Monday, 16 September 2019

Environment Monday - The solutions are there, why don't we use them

If you've read our environment Monday column before, you can skip this paragraph. It just explains what it is all about. So you want to save the planet, combat climate change, leave a legacy for your children that you can be proud of but you just don't know where to start? I started the Environment Monday series of blogs to try and spread a few practical ideas, things that are practical and work. I'd love your ideas, guest blogs and help. The old adage of think global, act local has been my mantra for decades. If we all start with ourselves, look at our lifestyles, look at the small changes we can make in our carbon footprint, on our own we will make a miniscule difference, but if we do it and it works, maybe our friends will sit up take, notice and over time (which is precious), together we can start to make a big difference. Each week, we will explore a different theme, a different way that we can all make a difference.

Did you see this tweet at the weekend?

This got me thinking. The Post Office sorting office in Mill Hill has been there for decades. Most Mill Hillians will at some point have made the journey to collect a parcel or registered letter. We see the posties making their way around Mill Hill, delivering our letters. I know most of them, some I went to school with, others I have had a pint with, some I just know from the friendly morning greetings as letters are delivered. I am a big fan of the Post Office. When I used to work as an IT consultant, I worked on the Post Office Cardholder Account project. This system enables people on benefits  to be paid cash at Post Offices. This system has provided the financial support to keep many small post offices open. It is safe to say that I am a fan of the Post Office.
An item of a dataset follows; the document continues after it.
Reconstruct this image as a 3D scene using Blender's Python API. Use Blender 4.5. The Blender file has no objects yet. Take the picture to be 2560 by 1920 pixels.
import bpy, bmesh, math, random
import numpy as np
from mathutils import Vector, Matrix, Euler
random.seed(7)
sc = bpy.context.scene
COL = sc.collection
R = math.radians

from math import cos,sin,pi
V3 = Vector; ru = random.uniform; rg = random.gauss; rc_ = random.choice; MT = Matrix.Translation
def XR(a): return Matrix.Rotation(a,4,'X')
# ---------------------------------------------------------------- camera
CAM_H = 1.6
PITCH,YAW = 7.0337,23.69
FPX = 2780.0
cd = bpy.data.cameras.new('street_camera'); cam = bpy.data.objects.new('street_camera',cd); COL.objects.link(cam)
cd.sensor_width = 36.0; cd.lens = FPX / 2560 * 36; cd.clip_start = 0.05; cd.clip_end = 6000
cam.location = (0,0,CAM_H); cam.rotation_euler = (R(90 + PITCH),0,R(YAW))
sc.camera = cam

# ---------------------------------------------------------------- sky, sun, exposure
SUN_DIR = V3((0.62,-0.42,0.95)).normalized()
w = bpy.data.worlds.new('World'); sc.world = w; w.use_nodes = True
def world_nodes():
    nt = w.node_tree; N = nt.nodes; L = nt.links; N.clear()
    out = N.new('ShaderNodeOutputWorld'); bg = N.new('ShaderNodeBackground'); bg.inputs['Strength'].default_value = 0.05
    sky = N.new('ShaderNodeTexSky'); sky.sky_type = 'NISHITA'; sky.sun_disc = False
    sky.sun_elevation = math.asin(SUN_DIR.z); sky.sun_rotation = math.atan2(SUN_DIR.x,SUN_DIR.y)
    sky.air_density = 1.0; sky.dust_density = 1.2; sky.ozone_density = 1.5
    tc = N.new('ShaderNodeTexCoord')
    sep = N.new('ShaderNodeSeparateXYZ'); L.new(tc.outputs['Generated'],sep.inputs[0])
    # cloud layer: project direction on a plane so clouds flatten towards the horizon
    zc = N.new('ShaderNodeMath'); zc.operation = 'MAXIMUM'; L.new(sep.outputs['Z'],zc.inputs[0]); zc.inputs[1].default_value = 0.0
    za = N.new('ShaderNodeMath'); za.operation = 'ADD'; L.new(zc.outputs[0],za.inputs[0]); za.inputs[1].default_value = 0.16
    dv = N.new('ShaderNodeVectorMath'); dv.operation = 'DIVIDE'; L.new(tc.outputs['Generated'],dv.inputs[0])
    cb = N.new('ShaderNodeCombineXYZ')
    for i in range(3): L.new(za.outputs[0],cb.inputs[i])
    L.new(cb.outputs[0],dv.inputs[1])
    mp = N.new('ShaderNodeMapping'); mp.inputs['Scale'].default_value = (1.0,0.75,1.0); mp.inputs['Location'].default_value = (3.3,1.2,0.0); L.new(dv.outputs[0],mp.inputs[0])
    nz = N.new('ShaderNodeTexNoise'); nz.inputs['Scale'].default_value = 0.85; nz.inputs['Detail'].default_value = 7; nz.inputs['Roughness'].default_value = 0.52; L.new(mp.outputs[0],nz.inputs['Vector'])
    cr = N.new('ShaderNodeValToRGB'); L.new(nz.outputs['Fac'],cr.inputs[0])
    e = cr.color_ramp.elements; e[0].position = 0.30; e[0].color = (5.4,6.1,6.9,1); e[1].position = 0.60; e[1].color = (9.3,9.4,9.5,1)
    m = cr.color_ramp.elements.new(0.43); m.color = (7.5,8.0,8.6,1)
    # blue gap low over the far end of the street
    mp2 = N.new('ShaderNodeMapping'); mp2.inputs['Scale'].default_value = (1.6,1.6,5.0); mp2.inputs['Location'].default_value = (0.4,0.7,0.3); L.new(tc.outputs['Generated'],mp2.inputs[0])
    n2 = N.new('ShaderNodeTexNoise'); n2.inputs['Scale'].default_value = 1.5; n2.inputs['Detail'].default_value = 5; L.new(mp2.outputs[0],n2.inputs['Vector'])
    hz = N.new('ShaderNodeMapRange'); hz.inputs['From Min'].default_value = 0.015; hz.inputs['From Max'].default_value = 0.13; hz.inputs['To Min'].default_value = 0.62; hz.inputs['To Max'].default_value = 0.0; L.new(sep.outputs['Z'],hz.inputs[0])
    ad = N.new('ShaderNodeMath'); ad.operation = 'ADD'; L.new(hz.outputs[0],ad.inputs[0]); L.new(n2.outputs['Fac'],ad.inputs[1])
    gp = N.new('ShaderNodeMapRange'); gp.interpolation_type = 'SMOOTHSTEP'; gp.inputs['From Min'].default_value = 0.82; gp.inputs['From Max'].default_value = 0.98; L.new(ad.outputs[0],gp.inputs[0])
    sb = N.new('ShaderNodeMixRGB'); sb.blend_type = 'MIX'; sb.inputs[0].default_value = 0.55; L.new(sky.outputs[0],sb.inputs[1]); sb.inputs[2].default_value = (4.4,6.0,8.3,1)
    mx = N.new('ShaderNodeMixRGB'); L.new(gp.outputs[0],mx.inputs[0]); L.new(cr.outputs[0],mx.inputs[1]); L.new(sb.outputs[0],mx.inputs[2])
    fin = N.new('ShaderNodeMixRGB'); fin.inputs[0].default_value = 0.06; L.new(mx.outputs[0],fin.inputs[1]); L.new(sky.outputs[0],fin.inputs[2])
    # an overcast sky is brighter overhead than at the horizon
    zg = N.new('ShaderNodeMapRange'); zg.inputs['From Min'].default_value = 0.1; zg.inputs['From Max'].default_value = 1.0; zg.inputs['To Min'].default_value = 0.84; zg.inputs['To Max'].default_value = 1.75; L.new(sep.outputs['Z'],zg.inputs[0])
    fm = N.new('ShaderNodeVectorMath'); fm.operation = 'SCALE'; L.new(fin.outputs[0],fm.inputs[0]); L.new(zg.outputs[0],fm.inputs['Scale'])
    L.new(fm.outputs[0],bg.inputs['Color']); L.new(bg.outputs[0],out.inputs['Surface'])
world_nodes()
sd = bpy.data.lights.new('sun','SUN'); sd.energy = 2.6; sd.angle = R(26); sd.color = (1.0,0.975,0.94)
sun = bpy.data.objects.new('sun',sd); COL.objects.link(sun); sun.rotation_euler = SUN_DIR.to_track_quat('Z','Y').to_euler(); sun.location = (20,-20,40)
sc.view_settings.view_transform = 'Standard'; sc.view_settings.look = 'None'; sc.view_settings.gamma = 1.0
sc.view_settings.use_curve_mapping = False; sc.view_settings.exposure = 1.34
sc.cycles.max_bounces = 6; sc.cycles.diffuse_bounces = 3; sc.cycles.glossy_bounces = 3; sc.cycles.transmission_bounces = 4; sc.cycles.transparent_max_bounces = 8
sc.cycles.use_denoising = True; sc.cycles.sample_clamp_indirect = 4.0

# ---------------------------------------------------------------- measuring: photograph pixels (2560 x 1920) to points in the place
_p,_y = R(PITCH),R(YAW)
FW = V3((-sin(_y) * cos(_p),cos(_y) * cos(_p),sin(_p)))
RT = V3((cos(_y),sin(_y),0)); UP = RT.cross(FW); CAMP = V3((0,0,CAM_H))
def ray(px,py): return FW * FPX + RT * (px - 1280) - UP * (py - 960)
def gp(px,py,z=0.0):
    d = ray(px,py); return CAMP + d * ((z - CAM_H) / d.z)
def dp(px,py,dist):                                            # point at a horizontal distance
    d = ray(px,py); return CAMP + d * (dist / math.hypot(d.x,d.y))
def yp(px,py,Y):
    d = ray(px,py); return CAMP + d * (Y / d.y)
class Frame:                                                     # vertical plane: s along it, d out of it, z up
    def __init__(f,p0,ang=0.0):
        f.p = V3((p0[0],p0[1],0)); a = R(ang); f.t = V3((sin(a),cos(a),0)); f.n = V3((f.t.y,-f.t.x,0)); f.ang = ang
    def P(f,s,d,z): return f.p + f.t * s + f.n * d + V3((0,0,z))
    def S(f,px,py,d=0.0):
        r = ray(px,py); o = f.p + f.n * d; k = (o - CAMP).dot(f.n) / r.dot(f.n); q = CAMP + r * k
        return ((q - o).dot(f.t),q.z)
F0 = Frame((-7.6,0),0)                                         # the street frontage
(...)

One of the sad things about the Post office is that we've had appalling governments that do not see the opportunities for using the Post Office as a tool for improving the environment. There are many things that have actually been regressive rather than progressive in the way the Post Office operates. Saving cash has been the number one driver in most developments in the mail delivery systems. Delivery of packages is one of the huge growth areas in producing pollution. This demonstrates the lack of joined up thinking.

If I was Prime Minister, I'd enact a 100% tax on all parcel deliveries that are not done using carbon free technology. The Post Office used to be one of the most green organisations, without really trying. They had a dedicated electric railway to move mail around London, producing zero emissions and zero congestion. They used to move most of their regional mail by rail, the least polluting of modes of transport. Posties would walk their rounds. Sadly in the name of cost efficiency, the Royal Mail underground was closed, bulk mail was moved from rail to road, vans replaced a lot of the walked rounds. The reason? The Post Office has to compete with private delivery services that can cherry pick the lucrative contracts. They are always at a financial disadvantage. An enlightened government would recognise the huge amounts of pollution that all of these vans are creating and seek to force these companies to 'go green'. It would be great to see the Post Office go all electric, with long distance mail going back on the rails. This will only happen when it becomes financially viable. This is where government legislation comes in. An added bonus to this would be that the more traffic we have on the railways, the better the case becomes for electrification, investment and line re-openings.

The line of vans parked on Sunday outside of the sorting office is an example of how we've gone wrong. There should be cables charging the batteries of all of them. That can only happen when the government gets it act together. The Post Office is just one example of a large, formerly nationalised organisation which could make a huge difference to climate change. The decision by the government to halt the electrification of the Midland Mainline, ensuring a reliance on polluting diesel traction is a scandalous example of bad decision making. The airports used to be run by the government, British Airways was nationalised these are now all run by private companies. Their whole mission is to promote air travel and footfall at their airports. Their board level decision making process is all about maximising profits. Whilst that means we've got nice, bright, shiny airports it also means that protecting the environment is way down the list of priorities. When it comes to choosing how to get from London to Manchester or Edinburgh, few people ever think of the pollution we produce. We look at the price of a ticket and the time it takes.

When these large companies and corporations were privatised, no one said "is it a good idea to move organisations that could drive social good into the private sector, where profit is the only purpose for their existence?". All the government of the day looked at was how they could make some money. Now we have a global climate crisis and the government has no control over the organisations that are driving the problems. If we want to move to becoming a carbon neutral nation, we need to take tough decisions and these will come with a cost. But the solutions are at hand. Electric vehicles are a part of the solution, renewable energy sources are another part. But changing what we do is a key. For us to buy into it, we need to see the government and big business taking the lead. The solutions are there, why don't we use them.

1 comment:

Anonymous said...

There's something else too. By closing other local sorting centres (mine in Hendon springs to mind), there's now increased traffic -- by car, inevitably -- to Mill Hill to pick up parcels that would previously have been collected on foot.